Septiembre

Septiembre es un mes que no tiene quien lo defienda. 

No es un mes serio y grave como enero, ni entrañable y lleno de buenos deseos como diciembre. No es un mes bravo como febrero, ni es tan valiente como ese octubre que se presenta recostado en las puertas del invierno. No tiene idus de los que guardarse (y con los que famosear) como marzo; ni anuncia lluvias, como abril. No puede presumir de tener la noche más corta, como junio; ni es el mes más caluroso, como julio. Nadie lo llora cuando se va, como agosto. Y no es propenso a la melancolía, como noviembre; o propenso a las alergias, como mayo. Septiembre es un mes corto después de dos meses largos; es un mes en el que uno no sabe si abandonarse a la pereza o resistirse a la energía; es un mes que de pronto llega y nadie sabe cómo ha sido. Y que de pronto se va y te pilla de sorpresa. 

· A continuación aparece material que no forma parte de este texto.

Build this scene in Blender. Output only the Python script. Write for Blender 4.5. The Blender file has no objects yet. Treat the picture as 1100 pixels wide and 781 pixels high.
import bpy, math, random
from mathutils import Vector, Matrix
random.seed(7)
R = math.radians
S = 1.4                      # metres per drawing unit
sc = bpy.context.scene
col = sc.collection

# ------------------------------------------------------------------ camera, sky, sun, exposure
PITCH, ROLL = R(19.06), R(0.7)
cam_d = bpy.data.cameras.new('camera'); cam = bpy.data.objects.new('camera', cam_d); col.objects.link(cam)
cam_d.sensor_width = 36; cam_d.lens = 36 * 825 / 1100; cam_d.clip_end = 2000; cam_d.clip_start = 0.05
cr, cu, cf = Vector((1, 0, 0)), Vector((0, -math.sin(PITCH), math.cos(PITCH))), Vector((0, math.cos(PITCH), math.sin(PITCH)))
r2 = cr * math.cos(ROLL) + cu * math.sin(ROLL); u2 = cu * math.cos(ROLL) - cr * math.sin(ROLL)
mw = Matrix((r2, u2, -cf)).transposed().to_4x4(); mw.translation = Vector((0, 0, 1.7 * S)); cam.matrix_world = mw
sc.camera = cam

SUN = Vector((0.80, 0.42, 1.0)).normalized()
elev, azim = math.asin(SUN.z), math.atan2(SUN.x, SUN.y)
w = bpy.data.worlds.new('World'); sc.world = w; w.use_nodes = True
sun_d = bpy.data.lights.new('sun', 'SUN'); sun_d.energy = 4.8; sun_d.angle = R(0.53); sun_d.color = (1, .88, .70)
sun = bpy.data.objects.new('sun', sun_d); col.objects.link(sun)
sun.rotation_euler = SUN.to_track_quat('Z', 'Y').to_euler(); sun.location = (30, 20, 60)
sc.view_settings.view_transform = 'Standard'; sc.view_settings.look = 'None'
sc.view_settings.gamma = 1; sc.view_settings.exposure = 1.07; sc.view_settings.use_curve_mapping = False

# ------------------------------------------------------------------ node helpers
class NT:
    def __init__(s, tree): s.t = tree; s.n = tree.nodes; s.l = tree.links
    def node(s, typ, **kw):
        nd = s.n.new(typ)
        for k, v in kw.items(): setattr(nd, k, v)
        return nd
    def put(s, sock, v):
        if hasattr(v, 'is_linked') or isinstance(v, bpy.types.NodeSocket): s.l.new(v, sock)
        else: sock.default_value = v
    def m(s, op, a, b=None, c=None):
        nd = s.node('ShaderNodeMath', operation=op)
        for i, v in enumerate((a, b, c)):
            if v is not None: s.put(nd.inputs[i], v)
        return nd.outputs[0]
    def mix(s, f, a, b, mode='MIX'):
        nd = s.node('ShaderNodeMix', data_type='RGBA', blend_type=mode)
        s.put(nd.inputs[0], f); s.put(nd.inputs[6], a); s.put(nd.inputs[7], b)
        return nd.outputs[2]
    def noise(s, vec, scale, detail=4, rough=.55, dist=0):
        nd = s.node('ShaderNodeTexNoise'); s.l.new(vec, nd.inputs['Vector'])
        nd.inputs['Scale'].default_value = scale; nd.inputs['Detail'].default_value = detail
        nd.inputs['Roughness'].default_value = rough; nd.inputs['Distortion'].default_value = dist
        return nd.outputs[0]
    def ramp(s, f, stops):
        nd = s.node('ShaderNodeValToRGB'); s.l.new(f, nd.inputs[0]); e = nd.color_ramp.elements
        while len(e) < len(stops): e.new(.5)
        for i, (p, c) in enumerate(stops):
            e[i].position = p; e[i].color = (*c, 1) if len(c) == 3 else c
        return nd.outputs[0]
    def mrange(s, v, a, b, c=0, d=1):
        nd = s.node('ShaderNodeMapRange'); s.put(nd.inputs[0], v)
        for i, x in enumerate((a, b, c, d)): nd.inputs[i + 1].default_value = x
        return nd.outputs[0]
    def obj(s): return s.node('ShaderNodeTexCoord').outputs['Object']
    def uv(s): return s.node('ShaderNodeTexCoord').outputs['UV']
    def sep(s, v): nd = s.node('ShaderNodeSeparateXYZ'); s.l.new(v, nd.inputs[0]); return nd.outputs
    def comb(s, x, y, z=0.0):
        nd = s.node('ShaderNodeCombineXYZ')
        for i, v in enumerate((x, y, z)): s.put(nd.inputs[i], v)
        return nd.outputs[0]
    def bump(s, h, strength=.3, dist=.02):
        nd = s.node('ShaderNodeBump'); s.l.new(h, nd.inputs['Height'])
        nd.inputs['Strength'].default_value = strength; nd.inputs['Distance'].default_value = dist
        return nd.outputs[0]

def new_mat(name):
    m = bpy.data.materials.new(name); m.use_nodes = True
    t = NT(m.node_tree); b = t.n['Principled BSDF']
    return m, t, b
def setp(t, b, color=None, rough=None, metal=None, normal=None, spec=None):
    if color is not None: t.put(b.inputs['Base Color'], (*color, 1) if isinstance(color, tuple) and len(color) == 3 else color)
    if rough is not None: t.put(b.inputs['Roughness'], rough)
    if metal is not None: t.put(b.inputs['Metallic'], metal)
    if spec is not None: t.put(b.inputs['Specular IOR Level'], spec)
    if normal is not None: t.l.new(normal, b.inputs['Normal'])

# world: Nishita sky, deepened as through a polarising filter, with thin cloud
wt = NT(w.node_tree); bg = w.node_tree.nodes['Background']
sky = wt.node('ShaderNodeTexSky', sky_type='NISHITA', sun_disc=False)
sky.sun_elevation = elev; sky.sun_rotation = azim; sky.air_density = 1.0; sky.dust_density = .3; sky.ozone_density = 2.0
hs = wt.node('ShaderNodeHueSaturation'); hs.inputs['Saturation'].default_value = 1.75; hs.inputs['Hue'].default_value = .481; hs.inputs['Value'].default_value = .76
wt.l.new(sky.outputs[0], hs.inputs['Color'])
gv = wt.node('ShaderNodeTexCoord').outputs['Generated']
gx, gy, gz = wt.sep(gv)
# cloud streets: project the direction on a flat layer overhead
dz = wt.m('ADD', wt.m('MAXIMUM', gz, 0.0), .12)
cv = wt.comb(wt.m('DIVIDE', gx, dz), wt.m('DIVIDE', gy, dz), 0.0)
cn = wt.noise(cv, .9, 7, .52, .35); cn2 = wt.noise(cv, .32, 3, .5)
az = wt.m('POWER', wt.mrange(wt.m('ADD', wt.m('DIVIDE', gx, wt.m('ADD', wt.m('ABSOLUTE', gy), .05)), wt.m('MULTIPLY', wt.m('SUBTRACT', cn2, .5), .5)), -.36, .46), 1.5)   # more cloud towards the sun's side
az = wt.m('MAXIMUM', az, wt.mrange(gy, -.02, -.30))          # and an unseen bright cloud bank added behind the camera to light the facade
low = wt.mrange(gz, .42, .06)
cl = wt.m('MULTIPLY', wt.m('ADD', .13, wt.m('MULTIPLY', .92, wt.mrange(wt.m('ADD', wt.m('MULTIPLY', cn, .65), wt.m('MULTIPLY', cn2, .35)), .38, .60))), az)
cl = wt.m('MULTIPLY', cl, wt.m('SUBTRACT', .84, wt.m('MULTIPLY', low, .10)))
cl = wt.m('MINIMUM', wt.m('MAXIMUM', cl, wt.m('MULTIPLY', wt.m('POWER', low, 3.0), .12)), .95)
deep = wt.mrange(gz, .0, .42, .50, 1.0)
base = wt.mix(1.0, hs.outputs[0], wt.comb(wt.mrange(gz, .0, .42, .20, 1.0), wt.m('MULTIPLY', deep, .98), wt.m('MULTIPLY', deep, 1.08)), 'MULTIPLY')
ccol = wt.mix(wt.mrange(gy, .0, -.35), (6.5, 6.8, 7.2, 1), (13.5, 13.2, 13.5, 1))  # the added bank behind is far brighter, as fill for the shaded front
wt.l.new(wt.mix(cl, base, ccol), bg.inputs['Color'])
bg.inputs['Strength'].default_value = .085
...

Entra septiembre y uno no sabe si se va o llega. Me encontré con Rosi en el pueblo, el fin de semana pasado. No la había visto en todo el verano salvo un día de principios de julio, en el que me pareció reconocerla de lejos, llevando a su padre de la mano. «¿Apurando el verano o ya inauguras temporada de invierno?», le pregunté. «De veraneo aún», me contestó; y luego completó, con su sorna legendaria: «iHija, que no he sacado brillo a las Katiuskas!». Esta es la naturalidad con la que sobrevolamos ese lugar común de que en septiembre se acaba el verano, cuando todavía quedan 21 días para el otoño.

Pero es un lugar común poblado con más cosas, como por ejemplo que en septiembre se acaba lo bueno y empieza lo malo; o el mes en el que se pasa del descanso a la rutina, cuando muchas veces es lo mismo, o al menos en lo que se refiere al aburrimiento. Y es que hay años en los que el veraneo arranca anodino y luego no remonta, y uno está deseando volver a las costumbres de siempre para poderse sorprender con la novedad. Y eso es lo que trae septiembre.

Este fin de semana, a eso de las 9 de la mañana, sentada en un banco al sol con un extraordinario pinar enfrente, mi perro a los pies comiéndose una piña, pensaba yo en todo esto. Qué bonito es septiembre, me dije, y qué poco valor se le da. Creemos que llega septiembre y todo termina, pero en realidad somos nosotros los que nos vamos. Así es que es un abandono, y no un final. Es un abandono inconsciente, un abandono casi impensado o al menos involuntario, es un abandono inverosímil si uno se fija en la serenidad de septiembre: El tiempo es bueno, sin ser agobiante; los días son largos y, sobre todo, ya no queda gente allí donde lo mejor es que no haya gente. Ya no hay gritos de niños en la plaza, en la piscina, en la calle; ya no están llenos los aperitivos; ya no ves señoras vestidas de forma grotesca andando deprisa, ni ciclistas de culo gordo estorbando por la carretera, ni grupos de matrimonios cotorreando al atardecer. O sea, que septiembre es un mes que tiende al silencio y a la armonía, y esto es muy de agradecer.


Y luego está la luz. Pasas del 31 al 1 y todo se serena. Bueno, esto es una ficción, pero lo que está en la cabeza es lo que forma la realidad y no hay forma de ver la realidad de otra forma, y no voy a revisar esta frase. Qué bonito es septiembre y qué poco valor se le da.